Delta Air Lines (NYSE: DAL) appeared on my bearish scan Friday night, which alerted me to a possible bearish bet toward the stock.
Delta had been in a downward sloped trend channel going back to the December-January time frame, but the rally last week took the stock above the upper rail of the channel.
However, the slow stochastic readings just made a bearish crossover, and in the last six months those crossovers have been very good signals for a drop in the 10% range. It is also worth noting that the 10-day relative strength index (RSI) hit an overbought level for the first time since December.

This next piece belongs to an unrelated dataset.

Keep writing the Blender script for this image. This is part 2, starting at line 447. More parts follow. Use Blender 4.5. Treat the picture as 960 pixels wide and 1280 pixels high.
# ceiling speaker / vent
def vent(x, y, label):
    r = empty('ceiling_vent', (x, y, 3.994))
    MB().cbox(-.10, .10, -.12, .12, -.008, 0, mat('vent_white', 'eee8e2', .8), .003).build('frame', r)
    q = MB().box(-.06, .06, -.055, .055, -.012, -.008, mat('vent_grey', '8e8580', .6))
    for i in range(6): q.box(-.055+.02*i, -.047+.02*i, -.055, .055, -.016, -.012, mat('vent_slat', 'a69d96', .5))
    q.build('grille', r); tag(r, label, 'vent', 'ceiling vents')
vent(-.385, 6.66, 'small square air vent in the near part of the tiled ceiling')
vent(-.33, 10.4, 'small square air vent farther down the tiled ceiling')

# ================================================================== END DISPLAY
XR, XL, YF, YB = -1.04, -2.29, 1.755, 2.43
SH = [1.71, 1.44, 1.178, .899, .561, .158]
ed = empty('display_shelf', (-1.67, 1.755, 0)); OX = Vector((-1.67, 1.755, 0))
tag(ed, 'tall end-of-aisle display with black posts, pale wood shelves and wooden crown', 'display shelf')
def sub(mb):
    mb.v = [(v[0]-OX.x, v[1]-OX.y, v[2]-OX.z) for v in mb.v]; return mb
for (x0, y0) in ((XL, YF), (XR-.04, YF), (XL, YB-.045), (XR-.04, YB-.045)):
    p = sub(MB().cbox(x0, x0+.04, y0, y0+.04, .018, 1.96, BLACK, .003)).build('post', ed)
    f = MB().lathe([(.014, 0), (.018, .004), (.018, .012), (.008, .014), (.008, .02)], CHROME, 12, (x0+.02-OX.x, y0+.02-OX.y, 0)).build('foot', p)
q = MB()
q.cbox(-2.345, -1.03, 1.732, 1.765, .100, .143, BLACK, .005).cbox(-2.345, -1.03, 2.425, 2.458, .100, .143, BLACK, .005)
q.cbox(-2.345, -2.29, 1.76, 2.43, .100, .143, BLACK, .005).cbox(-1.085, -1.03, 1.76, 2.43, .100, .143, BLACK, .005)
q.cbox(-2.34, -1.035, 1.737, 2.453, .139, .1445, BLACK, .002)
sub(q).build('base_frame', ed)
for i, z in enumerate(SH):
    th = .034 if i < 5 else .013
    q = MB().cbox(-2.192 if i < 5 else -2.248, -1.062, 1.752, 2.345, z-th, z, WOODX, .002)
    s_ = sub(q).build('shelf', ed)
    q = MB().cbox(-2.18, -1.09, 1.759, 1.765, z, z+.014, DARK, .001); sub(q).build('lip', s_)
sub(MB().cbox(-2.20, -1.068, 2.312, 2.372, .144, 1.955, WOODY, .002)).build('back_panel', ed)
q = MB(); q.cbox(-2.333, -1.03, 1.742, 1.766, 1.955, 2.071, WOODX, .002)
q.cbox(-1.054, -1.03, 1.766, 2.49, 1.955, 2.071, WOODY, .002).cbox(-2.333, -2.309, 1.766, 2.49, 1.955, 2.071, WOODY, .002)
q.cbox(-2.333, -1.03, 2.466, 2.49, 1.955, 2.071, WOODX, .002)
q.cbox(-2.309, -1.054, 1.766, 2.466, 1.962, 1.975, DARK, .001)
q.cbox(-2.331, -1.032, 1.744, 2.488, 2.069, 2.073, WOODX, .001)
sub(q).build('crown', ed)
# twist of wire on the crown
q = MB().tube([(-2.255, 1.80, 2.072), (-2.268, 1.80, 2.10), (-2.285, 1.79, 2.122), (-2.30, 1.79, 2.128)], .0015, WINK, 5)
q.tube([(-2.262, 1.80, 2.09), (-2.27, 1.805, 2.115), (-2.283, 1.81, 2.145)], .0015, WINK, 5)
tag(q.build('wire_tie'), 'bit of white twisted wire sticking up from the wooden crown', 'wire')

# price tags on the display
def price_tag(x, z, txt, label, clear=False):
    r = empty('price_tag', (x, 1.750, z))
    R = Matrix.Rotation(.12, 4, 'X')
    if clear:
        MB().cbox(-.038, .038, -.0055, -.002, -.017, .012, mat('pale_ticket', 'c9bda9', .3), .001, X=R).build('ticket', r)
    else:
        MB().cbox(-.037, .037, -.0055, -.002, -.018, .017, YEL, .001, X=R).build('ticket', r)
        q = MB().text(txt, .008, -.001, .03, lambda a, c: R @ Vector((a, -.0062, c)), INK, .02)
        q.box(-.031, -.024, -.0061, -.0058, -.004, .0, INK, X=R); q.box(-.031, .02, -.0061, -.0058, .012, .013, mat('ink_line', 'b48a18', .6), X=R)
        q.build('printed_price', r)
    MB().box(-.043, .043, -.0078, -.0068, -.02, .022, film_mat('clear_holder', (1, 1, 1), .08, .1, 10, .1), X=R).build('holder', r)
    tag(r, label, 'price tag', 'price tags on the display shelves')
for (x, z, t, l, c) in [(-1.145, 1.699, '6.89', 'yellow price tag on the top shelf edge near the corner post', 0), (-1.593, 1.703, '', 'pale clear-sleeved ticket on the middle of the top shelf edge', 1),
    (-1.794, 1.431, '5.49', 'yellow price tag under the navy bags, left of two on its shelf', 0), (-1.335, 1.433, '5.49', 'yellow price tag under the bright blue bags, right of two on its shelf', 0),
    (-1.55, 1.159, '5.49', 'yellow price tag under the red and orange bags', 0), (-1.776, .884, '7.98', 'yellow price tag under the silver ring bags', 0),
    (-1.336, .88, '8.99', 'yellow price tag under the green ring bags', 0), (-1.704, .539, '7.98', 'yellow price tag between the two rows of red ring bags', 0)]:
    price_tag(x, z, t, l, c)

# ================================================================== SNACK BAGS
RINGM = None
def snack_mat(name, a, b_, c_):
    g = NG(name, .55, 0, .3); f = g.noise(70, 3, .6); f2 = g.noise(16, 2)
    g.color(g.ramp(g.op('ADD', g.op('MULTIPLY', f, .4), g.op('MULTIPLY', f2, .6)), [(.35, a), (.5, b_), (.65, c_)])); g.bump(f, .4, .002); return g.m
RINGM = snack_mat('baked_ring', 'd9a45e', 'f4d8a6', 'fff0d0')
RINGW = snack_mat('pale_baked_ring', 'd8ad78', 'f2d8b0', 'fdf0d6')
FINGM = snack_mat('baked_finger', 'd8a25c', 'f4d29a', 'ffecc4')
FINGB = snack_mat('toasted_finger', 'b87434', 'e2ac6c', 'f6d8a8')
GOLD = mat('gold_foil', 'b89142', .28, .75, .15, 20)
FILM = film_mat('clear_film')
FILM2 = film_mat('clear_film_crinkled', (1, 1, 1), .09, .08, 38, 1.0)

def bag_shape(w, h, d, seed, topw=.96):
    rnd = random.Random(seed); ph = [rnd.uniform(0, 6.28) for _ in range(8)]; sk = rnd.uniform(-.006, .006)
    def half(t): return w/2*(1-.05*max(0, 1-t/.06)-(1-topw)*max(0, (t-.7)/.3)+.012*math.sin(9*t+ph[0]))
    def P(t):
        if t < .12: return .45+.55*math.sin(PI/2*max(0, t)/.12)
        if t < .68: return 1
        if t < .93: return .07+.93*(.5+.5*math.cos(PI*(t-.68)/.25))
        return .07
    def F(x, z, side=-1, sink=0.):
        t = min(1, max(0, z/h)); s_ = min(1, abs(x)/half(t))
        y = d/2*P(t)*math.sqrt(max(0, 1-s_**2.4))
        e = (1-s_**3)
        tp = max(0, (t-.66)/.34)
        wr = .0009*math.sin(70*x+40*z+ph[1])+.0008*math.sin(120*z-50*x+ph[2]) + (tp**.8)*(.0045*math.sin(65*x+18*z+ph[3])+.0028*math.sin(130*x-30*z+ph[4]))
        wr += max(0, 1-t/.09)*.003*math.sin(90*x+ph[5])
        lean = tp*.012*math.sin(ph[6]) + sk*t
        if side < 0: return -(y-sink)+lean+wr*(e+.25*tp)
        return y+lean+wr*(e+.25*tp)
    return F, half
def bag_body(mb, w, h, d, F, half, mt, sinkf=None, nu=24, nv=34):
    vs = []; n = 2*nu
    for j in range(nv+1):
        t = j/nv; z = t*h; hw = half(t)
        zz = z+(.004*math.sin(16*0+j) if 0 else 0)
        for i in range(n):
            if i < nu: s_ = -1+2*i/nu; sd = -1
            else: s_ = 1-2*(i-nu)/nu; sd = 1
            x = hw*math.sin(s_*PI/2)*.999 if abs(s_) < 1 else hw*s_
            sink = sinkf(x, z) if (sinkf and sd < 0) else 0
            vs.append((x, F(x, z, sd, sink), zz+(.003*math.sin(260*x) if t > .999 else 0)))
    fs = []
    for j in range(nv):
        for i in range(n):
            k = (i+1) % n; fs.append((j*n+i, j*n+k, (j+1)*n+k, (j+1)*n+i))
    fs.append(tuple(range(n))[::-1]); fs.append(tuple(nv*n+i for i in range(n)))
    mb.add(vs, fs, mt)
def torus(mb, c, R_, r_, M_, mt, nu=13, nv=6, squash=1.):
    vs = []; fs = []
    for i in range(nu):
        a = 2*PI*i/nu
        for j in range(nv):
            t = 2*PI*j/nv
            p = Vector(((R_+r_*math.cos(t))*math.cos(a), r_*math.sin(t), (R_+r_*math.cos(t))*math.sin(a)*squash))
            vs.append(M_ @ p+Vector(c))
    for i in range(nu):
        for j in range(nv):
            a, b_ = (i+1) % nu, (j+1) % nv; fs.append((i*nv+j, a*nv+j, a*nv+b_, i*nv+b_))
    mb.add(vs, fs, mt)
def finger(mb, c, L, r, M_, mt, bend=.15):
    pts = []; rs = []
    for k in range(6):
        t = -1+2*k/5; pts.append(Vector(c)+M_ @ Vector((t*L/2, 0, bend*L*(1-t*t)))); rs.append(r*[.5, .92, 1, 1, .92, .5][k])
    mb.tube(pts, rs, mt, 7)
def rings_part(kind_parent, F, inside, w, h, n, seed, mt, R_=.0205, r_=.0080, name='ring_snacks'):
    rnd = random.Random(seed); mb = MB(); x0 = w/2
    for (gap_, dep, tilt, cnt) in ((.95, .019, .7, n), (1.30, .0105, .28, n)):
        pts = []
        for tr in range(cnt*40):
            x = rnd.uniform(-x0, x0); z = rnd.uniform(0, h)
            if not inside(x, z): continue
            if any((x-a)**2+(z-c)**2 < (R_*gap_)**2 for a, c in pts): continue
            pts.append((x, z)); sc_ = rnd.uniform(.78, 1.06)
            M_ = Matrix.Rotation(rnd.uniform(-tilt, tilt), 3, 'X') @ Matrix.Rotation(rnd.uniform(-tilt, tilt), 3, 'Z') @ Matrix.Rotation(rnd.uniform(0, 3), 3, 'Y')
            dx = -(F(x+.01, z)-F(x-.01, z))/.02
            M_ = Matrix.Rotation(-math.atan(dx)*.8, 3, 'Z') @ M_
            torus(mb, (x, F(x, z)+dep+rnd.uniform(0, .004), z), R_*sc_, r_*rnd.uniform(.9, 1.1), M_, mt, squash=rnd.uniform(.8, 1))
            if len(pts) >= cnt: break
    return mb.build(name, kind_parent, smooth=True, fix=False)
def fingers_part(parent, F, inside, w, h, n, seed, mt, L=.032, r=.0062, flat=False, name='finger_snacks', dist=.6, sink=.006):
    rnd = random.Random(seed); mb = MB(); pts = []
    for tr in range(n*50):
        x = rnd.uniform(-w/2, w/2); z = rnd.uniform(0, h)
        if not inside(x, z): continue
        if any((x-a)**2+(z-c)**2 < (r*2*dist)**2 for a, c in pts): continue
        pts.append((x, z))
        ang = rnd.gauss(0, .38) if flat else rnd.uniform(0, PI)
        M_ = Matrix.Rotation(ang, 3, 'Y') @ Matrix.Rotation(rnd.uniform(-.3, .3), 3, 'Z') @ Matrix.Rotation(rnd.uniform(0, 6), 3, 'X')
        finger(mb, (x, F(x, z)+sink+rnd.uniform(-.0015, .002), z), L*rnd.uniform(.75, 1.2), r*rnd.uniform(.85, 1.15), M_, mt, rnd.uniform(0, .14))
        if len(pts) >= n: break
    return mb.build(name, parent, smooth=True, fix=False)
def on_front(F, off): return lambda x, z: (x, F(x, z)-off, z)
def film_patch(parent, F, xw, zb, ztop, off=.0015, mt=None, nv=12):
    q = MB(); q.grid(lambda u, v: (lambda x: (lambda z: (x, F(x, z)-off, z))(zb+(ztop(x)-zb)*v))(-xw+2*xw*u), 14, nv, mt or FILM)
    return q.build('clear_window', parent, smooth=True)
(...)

Looking at the weekly chart, we can see the downward tendency displayed so far this year. We also see the most recent low down at the $41 level.
One of the things that has been weighing on Delta and other airline stocks is the price of oil. After dropping from June through January and seeing the price drop over 60%, oil has finally started to creep higher. If oil continues to move higher, the airline stocks will most likely continue to struggle.
Turning our attention to the sentiment indicators, I want to look at the sentiment toward Delta, as well as the sentiment toward oil. The sentiment toward Delta is extremely bullish, with a short interest ratio of only 1.5 and 17 of the 19 analysts following the stock rate it as a “buy.” As a contrarian, those are the types of sentiment readings that make me pay attention.
As far as the sentiment toward oil, the Commitments of Traders report for oil has turned more bullish in the last four weeks, but it has a long way to go before the bullish sentiment reaches the level it was at last summer before the drop in oil prices. In fact, large speculators were the least bullish they have been in two years just a month ago.
Between the chart pattern, the extreme bullish sentiment toward Delta and the low bullish sentiment toward oil, the probability of a decline in Delta stock looks much more likely.
I would look to buy Delta Air Lines put options in order to profit from a decline. Looking at the pattern on the daily chart, it will likely take at least 10 trading days for the drop to reach its full potential, so there are a couple of ways to play it.
If you want to be more aggressive, you can play the regular monthly May put options that will expire on May 15. Or if you want to use a more conservative approach, you can use the June options that will expire on June 19.
Either way, I like the 48 strike put options, as they are $1 in the money and they have a nice risk-reward ratio. If the stock drops 10% from the $47 area, that would take the price down to $42.30, and the $48 strike puts would be $5.70 in the money. The May 48 strike puts are priced at $2.04 presently, and the June 48 strike puts are priced at $2.99.
So if the price drops 10% before May 15, the May 48 strike put should jump close to 180% in price. The June 48 strike put would jump approximately 90%. Both scenarios give you high potential rewards; it is just a matter of how aggressive you want to be.